----- INPUT FOR THIS TASK
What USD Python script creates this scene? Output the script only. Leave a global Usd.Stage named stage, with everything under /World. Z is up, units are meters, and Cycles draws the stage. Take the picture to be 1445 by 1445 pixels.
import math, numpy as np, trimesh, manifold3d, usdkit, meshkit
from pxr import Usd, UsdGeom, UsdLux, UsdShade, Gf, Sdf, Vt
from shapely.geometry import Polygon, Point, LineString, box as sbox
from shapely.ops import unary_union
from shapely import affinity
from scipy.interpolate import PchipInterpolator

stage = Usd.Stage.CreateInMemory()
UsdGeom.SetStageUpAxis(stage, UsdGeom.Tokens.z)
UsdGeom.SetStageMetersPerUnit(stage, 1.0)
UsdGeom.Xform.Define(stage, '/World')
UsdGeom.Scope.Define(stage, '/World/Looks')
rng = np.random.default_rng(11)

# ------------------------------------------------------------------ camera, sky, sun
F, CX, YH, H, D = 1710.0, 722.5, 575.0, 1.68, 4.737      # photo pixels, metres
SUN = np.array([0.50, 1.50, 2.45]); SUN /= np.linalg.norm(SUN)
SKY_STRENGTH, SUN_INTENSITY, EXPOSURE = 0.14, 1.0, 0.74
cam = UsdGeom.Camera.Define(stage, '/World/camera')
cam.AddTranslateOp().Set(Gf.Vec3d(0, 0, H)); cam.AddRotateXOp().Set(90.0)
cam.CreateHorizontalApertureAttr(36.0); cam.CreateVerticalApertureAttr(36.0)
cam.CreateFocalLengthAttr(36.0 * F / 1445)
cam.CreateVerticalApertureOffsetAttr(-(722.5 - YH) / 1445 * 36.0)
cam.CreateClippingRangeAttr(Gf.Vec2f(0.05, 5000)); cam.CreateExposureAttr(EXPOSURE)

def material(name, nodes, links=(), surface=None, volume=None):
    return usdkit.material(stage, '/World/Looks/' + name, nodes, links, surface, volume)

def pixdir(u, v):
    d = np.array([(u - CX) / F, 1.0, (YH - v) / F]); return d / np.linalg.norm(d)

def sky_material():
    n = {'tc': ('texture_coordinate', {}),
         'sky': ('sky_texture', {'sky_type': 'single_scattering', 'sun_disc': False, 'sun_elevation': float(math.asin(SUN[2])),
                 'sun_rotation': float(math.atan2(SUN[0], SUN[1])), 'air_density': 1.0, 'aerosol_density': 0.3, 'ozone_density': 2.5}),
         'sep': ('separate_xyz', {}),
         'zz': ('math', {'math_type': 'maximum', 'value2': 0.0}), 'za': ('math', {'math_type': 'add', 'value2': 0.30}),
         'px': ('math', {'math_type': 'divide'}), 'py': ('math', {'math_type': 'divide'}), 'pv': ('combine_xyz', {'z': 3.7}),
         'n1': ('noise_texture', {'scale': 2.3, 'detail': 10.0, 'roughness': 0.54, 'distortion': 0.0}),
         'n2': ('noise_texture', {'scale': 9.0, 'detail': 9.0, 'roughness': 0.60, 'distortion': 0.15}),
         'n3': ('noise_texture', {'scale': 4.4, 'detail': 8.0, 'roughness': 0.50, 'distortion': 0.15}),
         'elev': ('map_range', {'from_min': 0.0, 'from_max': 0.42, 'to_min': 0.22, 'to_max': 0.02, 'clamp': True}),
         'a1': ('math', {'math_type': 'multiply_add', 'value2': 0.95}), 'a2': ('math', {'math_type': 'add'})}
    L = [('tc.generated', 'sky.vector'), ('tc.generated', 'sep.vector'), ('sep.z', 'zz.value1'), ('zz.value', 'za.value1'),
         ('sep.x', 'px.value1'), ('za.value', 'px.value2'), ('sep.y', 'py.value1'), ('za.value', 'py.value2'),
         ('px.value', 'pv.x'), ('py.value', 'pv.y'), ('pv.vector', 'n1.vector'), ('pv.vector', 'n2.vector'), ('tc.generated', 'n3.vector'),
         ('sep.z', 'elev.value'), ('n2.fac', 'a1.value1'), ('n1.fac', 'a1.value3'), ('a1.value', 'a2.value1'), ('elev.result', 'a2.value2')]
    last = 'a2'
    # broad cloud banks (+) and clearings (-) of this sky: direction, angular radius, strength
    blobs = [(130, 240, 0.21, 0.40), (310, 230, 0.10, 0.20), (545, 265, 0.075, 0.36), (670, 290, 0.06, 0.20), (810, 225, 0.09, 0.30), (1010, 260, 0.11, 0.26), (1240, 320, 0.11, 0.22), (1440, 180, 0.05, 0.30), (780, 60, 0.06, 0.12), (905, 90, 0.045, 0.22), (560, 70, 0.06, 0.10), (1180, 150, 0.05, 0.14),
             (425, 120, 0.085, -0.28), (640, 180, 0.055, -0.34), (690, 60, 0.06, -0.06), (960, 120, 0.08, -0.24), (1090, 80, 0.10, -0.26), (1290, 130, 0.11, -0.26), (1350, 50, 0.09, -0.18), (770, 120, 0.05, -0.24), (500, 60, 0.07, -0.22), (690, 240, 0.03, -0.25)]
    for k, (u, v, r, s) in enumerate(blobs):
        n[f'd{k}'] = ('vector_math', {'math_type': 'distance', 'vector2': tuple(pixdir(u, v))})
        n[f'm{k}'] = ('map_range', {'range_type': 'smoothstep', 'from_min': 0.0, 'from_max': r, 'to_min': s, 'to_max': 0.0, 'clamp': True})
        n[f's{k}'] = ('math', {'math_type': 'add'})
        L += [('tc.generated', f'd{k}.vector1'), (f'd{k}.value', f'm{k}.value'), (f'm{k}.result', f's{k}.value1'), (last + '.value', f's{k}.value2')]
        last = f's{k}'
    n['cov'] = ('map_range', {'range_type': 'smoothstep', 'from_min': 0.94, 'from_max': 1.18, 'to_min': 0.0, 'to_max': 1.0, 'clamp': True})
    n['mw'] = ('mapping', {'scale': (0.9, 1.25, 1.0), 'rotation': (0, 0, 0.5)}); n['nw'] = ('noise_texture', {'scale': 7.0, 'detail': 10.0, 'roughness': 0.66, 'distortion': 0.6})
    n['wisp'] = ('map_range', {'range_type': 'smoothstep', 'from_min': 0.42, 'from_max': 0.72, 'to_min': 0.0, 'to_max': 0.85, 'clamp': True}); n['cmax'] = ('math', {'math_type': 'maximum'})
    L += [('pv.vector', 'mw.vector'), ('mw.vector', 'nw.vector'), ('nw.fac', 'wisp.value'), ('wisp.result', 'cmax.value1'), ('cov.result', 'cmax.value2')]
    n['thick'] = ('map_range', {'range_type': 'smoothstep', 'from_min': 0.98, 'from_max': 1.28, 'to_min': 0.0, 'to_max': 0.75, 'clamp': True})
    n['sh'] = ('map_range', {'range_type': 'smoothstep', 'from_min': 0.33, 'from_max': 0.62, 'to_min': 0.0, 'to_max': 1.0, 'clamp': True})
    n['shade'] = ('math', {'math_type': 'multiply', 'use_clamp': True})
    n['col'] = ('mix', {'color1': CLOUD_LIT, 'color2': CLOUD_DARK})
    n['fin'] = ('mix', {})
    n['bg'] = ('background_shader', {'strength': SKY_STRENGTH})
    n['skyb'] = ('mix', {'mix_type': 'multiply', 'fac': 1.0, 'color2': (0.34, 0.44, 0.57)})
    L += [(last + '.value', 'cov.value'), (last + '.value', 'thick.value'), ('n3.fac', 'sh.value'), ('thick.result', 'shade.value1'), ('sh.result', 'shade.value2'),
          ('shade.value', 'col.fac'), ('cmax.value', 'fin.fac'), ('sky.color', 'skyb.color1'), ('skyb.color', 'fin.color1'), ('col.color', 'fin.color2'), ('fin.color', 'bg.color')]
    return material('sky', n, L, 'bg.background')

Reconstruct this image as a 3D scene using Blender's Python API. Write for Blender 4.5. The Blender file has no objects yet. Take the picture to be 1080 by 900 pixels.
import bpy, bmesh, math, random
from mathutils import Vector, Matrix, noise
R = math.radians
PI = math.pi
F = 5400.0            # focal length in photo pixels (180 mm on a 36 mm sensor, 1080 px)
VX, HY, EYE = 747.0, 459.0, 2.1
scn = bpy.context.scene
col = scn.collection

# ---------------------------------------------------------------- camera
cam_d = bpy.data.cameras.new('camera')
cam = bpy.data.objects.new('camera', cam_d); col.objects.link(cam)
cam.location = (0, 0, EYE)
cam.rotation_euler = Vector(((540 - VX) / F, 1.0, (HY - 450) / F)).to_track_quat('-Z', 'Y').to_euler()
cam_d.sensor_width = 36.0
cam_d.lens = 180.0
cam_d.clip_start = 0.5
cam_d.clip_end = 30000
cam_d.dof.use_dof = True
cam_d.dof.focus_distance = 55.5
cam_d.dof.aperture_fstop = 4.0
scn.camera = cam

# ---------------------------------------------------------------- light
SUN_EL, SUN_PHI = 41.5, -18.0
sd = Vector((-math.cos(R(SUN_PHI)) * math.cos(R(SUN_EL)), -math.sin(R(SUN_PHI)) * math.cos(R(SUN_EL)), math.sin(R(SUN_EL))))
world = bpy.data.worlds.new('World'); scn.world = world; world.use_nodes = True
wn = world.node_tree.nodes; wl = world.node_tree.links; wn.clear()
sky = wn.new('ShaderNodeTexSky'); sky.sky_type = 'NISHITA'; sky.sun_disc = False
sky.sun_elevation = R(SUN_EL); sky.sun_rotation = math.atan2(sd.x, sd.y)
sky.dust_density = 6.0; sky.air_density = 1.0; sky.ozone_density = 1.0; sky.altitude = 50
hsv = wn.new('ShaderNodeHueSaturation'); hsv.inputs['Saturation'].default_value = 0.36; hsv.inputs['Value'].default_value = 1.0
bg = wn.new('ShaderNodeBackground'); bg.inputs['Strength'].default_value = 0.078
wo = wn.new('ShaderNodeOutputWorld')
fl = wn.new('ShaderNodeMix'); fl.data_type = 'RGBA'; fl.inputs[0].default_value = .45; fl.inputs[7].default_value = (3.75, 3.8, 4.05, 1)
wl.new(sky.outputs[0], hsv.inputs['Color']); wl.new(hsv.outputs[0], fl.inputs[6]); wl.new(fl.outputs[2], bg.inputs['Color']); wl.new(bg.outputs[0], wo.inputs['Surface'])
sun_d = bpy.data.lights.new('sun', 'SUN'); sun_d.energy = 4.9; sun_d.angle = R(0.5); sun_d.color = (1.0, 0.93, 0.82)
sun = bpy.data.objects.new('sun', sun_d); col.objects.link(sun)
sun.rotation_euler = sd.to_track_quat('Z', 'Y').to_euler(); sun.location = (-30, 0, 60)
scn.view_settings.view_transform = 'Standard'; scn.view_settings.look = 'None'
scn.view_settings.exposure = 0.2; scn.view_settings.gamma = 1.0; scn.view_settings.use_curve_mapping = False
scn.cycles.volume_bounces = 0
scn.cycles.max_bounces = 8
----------
Quote the listing word for word from its first line through the line in which "rng = np.random.default_rng(11)" appears.

What USD Python script creates this scene? Output the script only. Leave a global Usd.Stage named stage, with everything under /World. Z is up, units are meters, and Cycles draws the stage. Take the picture to be 1445 by 1445 pixels.
import math, numpy as np, trimesh, manifold3d, usdkit, meshkit
from pxr import Usd, UsdGeom, UsdLux, UsdShade, Gf, Sdf, Vt
from shapely.geometry import Polygon, Point, LineString, box as sbox
from shapely.ops import unary_union
from shapely import affinity
from scipy.interpolate import PchipInterpolator

stage = Usd.Stage.CreateInMemory()
UsdGeom.SetStageUpAxis(stage, UsdGeom.Tokens.z)
UsdGeom.SetStageMetersPerUnit(stage, 1.0)
UsdGeom.Xform.Define(stage, '/World')
UsdGeom.Scope.Define(stage, '/World/Looks')
rng = np.random.default_rng(11)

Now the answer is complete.